Hong Kong's property prices surged 20 percent in 2010 and 30 percent the year before, prompting authorities to introduce measures to cool the market. Analysts have been predicting it's just a matter of time before the boom comes to an end. Barclays Capital, for one, expects prices to fall as much as 20 percent next year, but not before increasing some 15 percent this year.

Chan said he has avoided buying land in Hong Kong for the last decade because the market has been too frothy but he was ready to buy once prices dropped.

"The only time when Hang Lung buys is when nobody else is buying," Chan said. "We will buy in time when the market tanks...in that sense, you don't want to see Hang Lung buying, that means there is blood on the street."

Hang Lung Properties reported a nearly 60 percent drop in underlying profits for the year-ended June 30th on Monday and cited its decision to delay selling completed residential projects for the decline.

The company though has been very active in the mainland market, which it entered in 1992. It already has four shopping malls in China and is planning to open seven more mall-based projects in second-tier cities.

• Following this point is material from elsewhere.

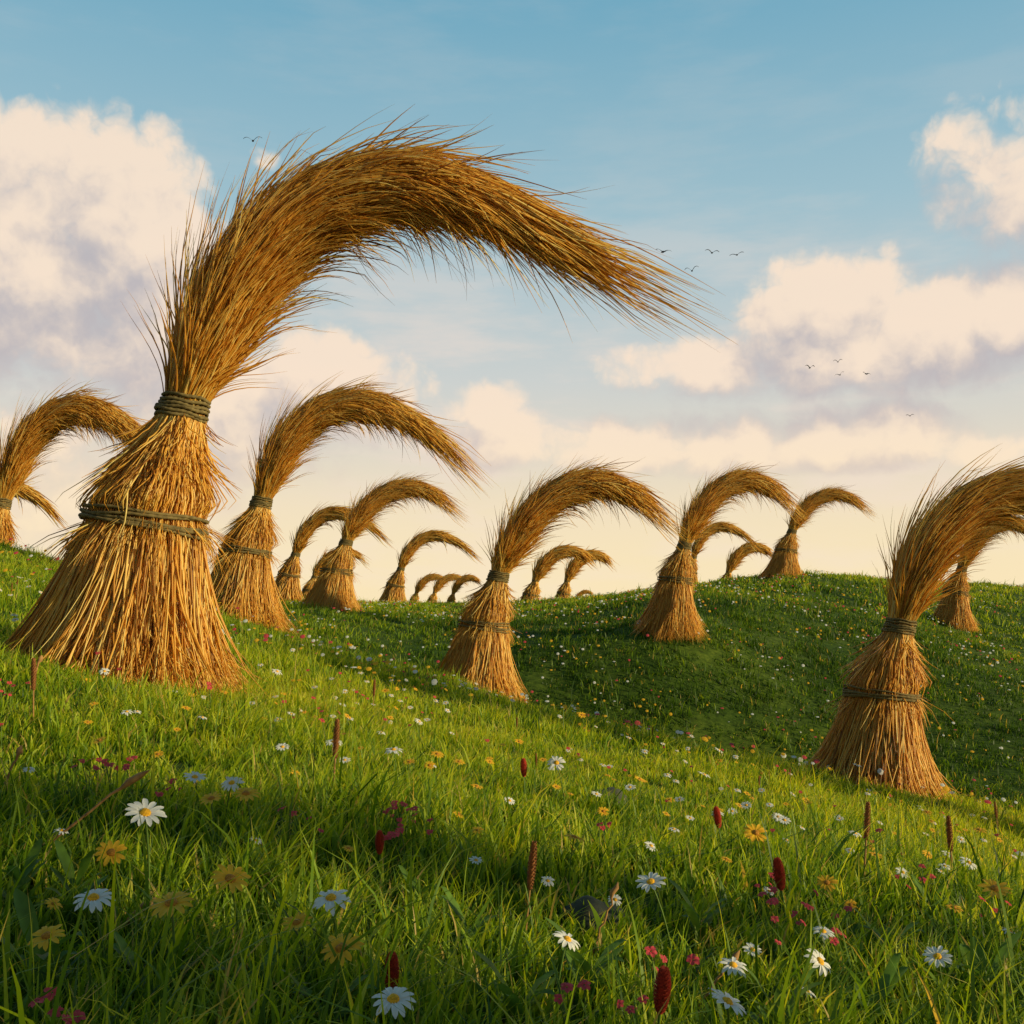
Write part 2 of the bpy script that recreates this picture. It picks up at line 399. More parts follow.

But Chan said he thinks China's property market is also due for a correction. "The government is very keen to bring down property prices, it is a matter of social necessity in order to maintain harmony," he said. "Personal guess, the government will keep at it until prices stabilize."

Chan said the Chinese government's push to build affordable homes, would lead to lower margins for property developers, driving more of them into commercial property development. But he warned that many of these companies lacked the experience to handle large commercial projects.

"They think that if you can play basketball you can also do gymnastics, which is not true...it doesn't prevent them from trying," he said. "I think a lot of them will lose for sure, or at least they will build really what I call trash commercial properties, and so China will be full of cities that is full of trash buildings."